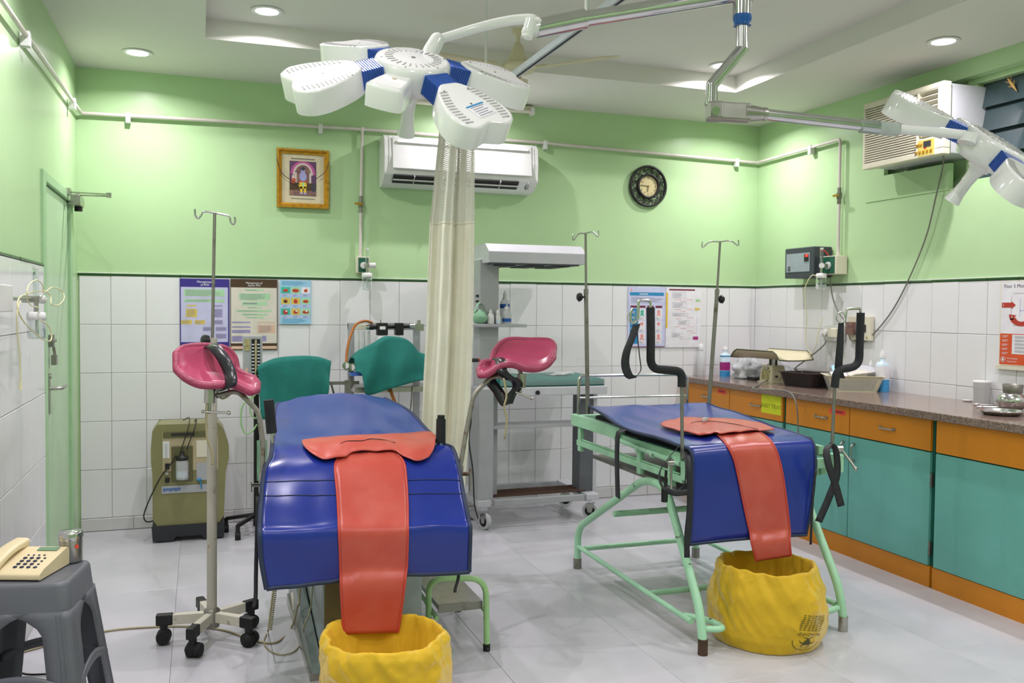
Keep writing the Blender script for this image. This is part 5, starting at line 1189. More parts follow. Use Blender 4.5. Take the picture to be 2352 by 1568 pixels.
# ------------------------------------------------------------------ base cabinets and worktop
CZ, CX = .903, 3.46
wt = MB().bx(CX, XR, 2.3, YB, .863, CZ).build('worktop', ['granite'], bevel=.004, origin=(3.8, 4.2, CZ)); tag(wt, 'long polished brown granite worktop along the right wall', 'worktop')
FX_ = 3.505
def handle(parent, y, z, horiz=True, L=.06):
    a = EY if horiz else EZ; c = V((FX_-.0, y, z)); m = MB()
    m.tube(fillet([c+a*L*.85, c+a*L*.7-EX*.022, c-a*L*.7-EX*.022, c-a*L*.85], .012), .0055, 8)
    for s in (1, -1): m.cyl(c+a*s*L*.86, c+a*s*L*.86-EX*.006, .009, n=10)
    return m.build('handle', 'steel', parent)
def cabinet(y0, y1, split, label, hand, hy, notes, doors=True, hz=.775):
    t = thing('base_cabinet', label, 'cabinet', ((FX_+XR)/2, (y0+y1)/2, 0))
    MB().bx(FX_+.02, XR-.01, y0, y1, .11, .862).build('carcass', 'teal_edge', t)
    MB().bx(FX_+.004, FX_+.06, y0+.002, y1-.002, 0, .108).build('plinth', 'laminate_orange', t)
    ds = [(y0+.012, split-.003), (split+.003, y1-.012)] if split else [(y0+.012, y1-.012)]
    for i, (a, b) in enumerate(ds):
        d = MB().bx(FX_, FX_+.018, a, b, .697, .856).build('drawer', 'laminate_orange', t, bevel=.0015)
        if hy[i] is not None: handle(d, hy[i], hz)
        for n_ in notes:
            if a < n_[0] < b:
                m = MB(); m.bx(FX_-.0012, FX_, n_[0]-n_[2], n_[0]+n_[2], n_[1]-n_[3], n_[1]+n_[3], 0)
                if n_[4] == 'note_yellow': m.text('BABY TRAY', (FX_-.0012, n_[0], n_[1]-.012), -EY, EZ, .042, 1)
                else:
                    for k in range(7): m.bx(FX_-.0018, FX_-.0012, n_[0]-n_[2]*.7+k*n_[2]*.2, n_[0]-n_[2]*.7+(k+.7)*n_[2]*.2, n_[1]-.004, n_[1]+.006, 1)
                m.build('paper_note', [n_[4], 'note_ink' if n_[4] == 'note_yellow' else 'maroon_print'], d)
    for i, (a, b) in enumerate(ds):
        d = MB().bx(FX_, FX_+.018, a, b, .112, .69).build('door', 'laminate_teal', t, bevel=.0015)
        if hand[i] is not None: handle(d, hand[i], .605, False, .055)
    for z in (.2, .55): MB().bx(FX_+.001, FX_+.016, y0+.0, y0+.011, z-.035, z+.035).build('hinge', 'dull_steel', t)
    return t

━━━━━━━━

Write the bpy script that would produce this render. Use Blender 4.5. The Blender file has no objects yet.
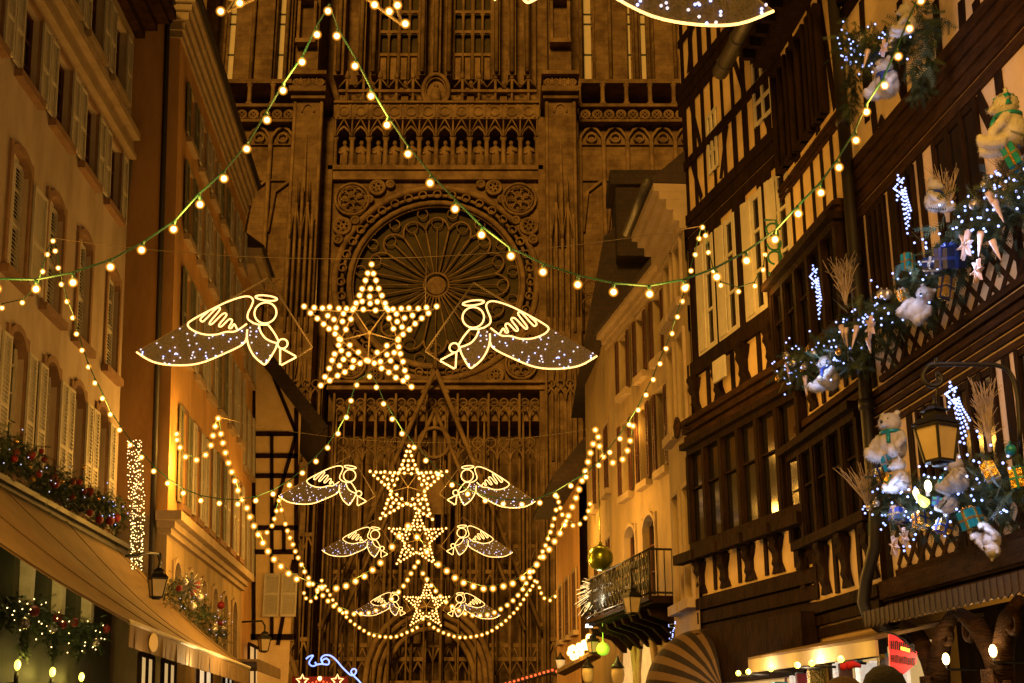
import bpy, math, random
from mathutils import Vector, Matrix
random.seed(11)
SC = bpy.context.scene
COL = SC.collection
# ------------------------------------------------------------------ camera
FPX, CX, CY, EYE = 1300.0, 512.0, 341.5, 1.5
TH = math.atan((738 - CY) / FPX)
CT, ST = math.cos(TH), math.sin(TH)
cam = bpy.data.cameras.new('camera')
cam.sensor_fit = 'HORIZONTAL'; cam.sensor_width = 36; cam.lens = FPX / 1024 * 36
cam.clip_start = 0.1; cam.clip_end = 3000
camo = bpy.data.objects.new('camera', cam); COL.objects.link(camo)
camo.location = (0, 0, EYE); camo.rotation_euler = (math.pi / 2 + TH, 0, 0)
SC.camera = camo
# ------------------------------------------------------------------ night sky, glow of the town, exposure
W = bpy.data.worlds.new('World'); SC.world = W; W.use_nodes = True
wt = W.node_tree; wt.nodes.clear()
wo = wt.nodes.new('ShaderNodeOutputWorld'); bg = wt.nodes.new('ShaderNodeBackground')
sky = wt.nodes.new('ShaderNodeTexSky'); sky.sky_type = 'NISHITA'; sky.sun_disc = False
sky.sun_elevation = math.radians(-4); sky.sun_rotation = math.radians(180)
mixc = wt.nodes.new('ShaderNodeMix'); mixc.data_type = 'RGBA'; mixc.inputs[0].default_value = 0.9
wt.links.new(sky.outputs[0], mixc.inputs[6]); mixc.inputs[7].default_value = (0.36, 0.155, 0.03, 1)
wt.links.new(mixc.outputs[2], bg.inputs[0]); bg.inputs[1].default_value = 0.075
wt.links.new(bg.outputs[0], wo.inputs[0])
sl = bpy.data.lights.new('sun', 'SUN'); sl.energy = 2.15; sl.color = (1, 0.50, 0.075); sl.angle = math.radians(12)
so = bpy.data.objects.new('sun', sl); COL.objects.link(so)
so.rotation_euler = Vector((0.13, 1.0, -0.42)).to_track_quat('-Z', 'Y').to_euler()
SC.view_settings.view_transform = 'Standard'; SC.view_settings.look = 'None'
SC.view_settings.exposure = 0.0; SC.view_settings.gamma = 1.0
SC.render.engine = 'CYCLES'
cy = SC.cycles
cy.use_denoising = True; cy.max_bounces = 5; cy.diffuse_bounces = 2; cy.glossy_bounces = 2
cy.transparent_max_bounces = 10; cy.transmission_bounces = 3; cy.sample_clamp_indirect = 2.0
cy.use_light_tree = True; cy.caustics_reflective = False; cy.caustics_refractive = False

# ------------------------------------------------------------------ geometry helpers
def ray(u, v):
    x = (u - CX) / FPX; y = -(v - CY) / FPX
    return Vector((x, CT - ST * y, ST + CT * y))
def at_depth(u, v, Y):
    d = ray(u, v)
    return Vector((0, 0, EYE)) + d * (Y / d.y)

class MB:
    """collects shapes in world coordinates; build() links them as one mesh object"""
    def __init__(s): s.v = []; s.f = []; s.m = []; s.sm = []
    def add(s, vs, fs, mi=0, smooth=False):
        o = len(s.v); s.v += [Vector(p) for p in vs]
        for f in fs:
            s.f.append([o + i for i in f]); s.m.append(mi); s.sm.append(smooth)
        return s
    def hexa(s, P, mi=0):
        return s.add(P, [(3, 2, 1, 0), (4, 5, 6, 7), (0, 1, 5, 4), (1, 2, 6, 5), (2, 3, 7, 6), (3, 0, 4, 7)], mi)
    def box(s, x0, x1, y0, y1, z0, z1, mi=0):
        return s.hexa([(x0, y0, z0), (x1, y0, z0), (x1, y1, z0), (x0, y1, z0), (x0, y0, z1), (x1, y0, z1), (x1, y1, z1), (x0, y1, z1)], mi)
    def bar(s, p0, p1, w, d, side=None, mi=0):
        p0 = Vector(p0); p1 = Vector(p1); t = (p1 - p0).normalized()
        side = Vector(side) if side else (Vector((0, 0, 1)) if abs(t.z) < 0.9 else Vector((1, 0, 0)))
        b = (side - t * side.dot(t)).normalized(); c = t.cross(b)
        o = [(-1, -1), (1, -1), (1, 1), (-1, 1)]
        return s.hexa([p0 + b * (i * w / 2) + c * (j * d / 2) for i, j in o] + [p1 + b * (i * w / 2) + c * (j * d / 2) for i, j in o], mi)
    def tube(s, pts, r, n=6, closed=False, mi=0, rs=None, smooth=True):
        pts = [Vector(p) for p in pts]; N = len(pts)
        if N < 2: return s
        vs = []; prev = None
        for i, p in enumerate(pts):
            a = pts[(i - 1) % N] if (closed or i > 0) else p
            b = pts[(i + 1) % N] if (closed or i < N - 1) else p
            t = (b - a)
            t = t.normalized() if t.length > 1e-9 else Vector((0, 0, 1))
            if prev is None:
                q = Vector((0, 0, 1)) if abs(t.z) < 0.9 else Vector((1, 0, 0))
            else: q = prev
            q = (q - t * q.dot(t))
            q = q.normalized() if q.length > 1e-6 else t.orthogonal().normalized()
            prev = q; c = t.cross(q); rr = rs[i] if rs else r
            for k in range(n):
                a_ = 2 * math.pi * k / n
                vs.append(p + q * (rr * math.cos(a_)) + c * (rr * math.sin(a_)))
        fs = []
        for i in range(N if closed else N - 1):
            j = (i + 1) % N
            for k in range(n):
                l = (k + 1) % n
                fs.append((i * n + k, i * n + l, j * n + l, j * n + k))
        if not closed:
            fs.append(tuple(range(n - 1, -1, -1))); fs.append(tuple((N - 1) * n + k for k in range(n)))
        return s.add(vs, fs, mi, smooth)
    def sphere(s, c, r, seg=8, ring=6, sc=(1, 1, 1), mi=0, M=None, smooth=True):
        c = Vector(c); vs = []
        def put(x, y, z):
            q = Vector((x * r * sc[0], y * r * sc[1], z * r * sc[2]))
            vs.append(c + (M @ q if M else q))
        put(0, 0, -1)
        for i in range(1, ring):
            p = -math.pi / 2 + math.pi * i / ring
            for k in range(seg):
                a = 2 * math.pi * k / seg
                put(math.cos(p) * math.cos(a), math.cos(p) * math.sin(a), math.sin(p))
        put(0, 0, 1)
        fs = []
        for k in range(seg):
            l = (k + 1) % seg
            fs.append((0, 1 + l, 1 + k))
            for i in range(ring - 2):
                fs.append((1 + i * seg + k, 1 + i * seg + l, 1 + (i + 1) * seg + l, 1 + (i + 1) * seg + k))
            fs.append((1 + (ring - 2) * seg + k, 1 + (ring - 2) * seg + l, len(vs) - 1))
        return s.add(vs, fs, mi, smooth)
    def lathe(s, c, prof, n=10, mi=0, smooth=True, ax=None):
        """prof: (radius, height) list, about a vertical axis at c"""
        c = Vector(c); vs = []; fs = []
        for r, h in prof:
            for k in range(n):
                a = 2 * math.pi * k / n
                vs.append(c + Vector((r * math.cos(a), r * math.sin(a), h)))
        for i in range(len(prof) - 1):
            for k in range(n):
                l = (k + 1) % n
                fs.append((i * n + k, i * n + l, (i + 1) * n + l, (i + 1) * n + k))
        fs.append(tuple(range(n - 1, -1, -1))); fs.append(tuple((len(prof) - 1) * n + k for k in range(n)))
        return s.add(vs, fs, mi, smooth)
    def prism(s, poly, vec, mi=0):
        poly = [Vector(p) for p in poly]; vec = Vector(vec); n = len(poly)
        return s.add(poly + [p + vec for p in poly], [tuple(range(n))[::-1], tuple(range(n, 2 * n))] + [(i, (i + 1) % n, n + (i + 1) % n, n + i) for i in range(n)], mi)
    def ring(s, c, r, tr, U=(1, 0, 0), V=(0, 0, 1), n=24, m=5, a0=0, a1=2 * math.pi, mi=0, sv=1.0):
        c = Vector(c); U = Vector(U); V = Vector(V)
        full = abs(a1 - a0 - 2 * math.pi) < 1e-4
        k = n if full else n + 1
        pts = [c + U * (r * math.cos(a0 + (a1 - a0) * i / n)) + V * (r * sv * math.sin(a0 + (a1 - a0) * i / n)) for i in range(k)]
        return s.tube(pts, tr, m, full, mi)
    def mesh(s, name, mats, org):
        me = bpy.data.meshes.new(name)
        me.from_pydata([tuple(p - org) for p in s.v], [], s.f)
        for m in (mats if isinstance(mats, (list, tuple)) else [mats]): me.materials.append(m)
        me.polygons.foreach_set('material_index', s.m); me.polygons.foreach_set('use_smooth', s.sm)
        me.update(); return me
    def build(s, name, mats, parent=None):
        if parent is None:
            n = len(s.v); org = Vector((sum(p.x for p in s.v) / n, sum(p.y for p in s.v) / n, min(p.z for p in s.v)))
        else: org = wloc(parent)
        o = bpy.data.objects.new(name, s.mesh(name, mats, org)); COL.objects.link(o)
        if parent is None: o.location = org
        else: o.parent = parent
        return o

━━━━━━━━

Work to be completed:
Count each line above in which the string "objects" appears, then state only the total.

Exercise result:
4